*** Dataset content
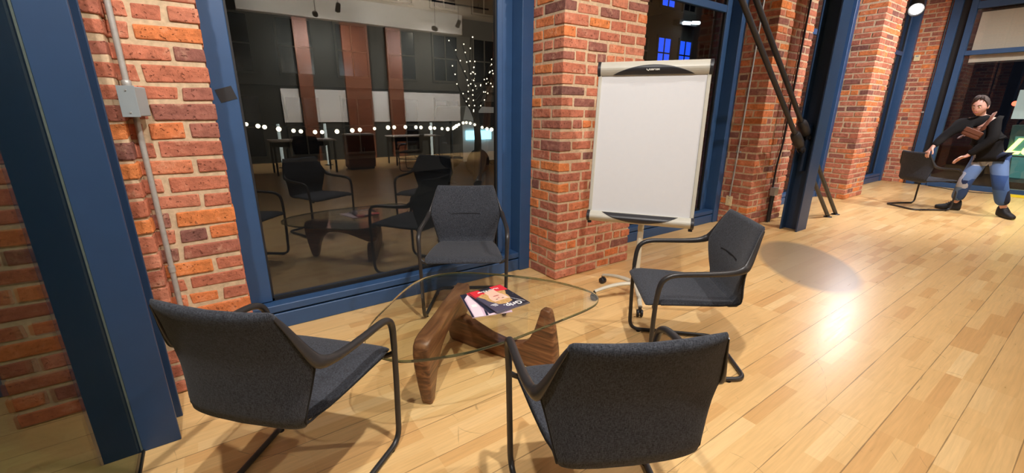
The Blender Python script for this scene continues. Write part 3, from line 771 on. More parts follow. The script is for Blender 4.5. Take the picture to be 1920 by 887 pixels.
# ------------------------------------------------------------------ magazines on the table
def mag_mats():
    return dict(cover=plain('magazine_slate_cover', lin(84, 78, 96), .3, noise=.03), red=plain('magazine_red', lin(222, 52, 62), .3, noise=.02),
                dark=plain('magazine_dark', lin(44, 42, 50), .3), hair=plain('magazine_blond', lin(206, 164, 104), .3, noise=.25, nscale=70), skin=plain('magazine_portrait_skin', lin(240, 196, 172), .3, noise=.04),
                lip=plain('magazine_lip', lin(196, 112, 104), .3), pink=plain('magazine_pink', lin(216, 186, 204), .3, noise=.04), lilac=plain('magazine_lilac', lin(236, 216, 226), .3, noise=.03),
                ink=plain('magazine_white_ink', lin(246, 244, 242), .4, noise=0), navy=plain('magazine_navy', lin(40, 42, 60), .3))
MM = mag_mats(); MW, MH = .212, .285
def magazine(cx, cy, z0, rot, label, style):
    """local: reader's up = +y; placed with the cover's foot towards the window"""
    th = .0035; root = empty('magazine', (cx, cy, z0), rot, label=label, cat='magazine', group='magazines on the glass table')
    MB().box((-MW/2+.001, -MH/2+.001, .0006), (MW/2-.0015, MH/2-.001, th-.0006)).build('pages', M['paper'], root)
    cm = MM['cover'] if style in 'ab' else MM['pink']
    k = MB(); k.box((-MW/2, -MH/2, th-.0006), (MW/2, MH/2, th)); k.box((-MW/2, -MH/2, 0), (MW/2, MH/2, .0006)); k.box((-MW/2-.0006, -MH/2, 0), (-MW/2, MH/2, th))
    cv = k.build('cover', cm, root)
    T = th; art = MB(); mats = []
    def patch(poly, mat, lift):
        if mat not in mats: mats.append(mat)
        art.prism(poly, T, T+lift, mi=mats.index(mat))
    def rect(x0, y0, x1, y1): return [(x0, y0), (x1, y0), (x1, y1), (x0, y1)]
    def ell(cx_, cy_, a, b, n=28, rot_=0):
        return [(cx_+a*math.cos(t)*math.cos(rot_)-b*math.sin(t)*math.sin(rot_), cy_+a*math.cos(t)*math.sin(rot_)+b*math.sin(t)*math.cos(rot_)) for t in [2*PI*i/n for i in range(n)]]
    if style in 'ab':
        patch(rect(-.106, -.1425, .106, -.062), MM['red'], .00010)
        patch(rect(-.106, -.062, -.03, .142), MM['dark'], .00011)
        patch([(-.03, -.1425), (.045, -.1425), (.040, -.092), (-.025, -.092)], MM['dark'], .00014)
        patch(ell(.006, -.006, .068, .082, rot_=.15), MM['hair'], .00018)
        patch([(-.034, -.105), (.036, -.098), (.034, -.03), (-.034, -.03)], MM['skin'], .00022)
        patch([(-.085, -.062), (-.03, -.075), (-.045, .0), (-.07, -.03)], MM['hair'], .00019); patch([(.05, -.085), (.095, -.062), (.075, -.02), (.05, .02)], MM['hair'], .00019)
        patch(ell(.0, .008, .050, .072), MM['skin'], .00026)
        patch(ell(.0, -.022, .020, .006), MM['lip'], .00030)
        patch(ell(-.019, .018, .008, .0035), MM['dark'], .00030); patch(ell(.019, .018, .008, .0035), MM['dark'], .00030)
        patch([(-.004, -.002), (.005, -.002), (.002, .014), (-.001, .014)], MM['lip'], .00030)
        patch([(-.048, .036), (.05, .04), (.044, .074), (0, .090), (-.046, .072)], MM['hair'], .00032)
        for q in range(34):
            x = -.10+.068*((q*37) % 100)/100; y = .0+.12*((q*61) % 97)/97
            patch(rect(x, y, x+.0035, y+.0028), MM['ink'], .00034)
        for yy in range(3): patch(rect(.052, .060+yy*.010, .088-.006*yy, .0645+yy*.010), MM['ink'], .00034)
    elif style == 'c':
        patch([(-.106, -.1425), (-.02, -.1425), (.04, -.06), (.02, .1425), (-.07, .1425), (-.106, .05)], MM['lilac'], .0001)
        patch([(.03, -.12), (.085, -.1425), (.092, .1425), (.045, .1425)], MM['lilac'], .00012)
        patch(rect(.096, -.1425, .106, .1425), MM['navy'], .00014)
        patch([(.06, -.1425), (.106, -.1425), (.106, -.06)], MM['navy'], .00016)
        patch([(.0, -.10), (.012, -.10), (.034, .1425), (.022, .1425)], MM['navy'], .00016)
        patch(rect(.05, .0, .078, .030), MM['ink'], .00018); patch(rect(-.01, .02, .012, .045), MM['ink'], .00018)
    else:
        patch(rect(-.106, -.1425, .106, -.1), MM['red'], .0001)
        patch(rect(-.106, -.1, .106, .1425), MM['navy'], .0001)
    art.build('cover_art', mats, cv)
    if style == 'a':
        text_mesh('headline', 'Grip.', .052, MM['ink'], cv, Matrix.Translation((-.022, .112, T+.0004)), .00008, bold=.0012)
        text_mesh('masthead', 'Human Power', .0235, MM['ink'], cv, Matrix.Translation((.0, -.108, T+.0004)), .00008, bold=.0006)
    return root
zt0 = TOPZ+.0003
magazine(1.083, 1.793, zt0, PI-.270, 'pink magazine with legs on its cover, lowest and most turned of the pile', 'c')
magazine(1.150, 1.800, zt0+.0041, PI-.07, 'dark-edged magazine second from the bottom of the pile', 'd')
magazine(1.166, 1.786, zt0+.0082, PI+.035, 'slate magazine just beneath the topmost one in the pile', 'b')
magazine(1.167, 1.792, zt0+.0123, PI+.0, 'topmost magazine with red band, portrait and the word Grip', 'a')

# ------------------------------------------------------------------ whiteboard easel
wb = empty('presentation_easel', (2.447, 1.904, 0), -.9575, label='white presentation easel on a grey wheeled pole in front of the brick pier', cat='easel')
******
### Written exercise
Copy out all lines that carry the word "from".

### Exercise response
The Blender Python script for this scene continues. Write part 3, from line 771 on. More parts follow. The script is for Blender 4.5. Take the picture to be 1920 by 887 pixels.
magazine(1.150, 1.800, zt0+.0041, PI-.07, 'dark-edged magazine second from the bottom of the pile', 'd')